Wolfgang Franz (mathematician)

Wolfgang Franz (born 4 October 1905 in Magdeburg, Germany; died 26 April 1996[1]) was a German mathematician[2][3] who specialised in topology particularly in 3-manifolds, which he generalized to higher dimensions.

During World War II Franz led a group of five mathematicians, recruited by Wilhelm Fenner, and which included Ernst Witt, Georg Aumann, Alexander Aigner, Oswald Teichmüller and Johann Friedrich Schultze, to form the backbone of the new mathematical research department in the field of cryptology, in the late 1930s.

He was promoted in 1930 to Dr Phil on David Hilbert's Irreduzibilitätssatz problem, with a doctoral thesis titled: Investigations on Hilbert's irreducibility (German:Untersuchungen zum Hilbertschen Irreduzibilitätssatz)[9] in Halle, his doctoral advisor was Helmut Hasse (after he had started a dissertation with a different topic under Ernst Steinitz, but he died).
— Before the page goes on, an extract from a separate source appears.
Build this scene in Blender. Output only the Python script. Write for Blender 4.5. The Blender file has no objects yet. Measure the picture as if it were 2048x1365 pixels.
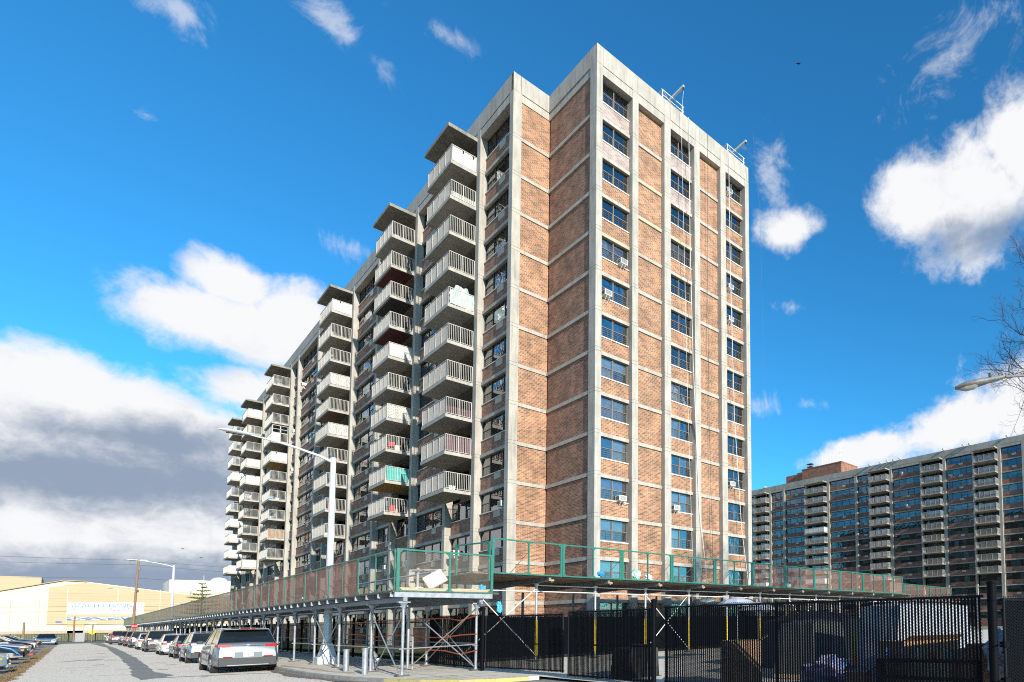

The faculty's application states: In the Second World War, he worked in the OKW/Chi, the cipher bureau of the High Command of the Wehrmacht.

Franz first successfully solved Mexican and Greek codes and then the M-138-A Strip Cipher of the US Department of Foreign Affairs (named by the Germans as Am-10).

During this time, he supervised about twenty PhD theses and numerous habilitations, including those of Wolfgang Haken.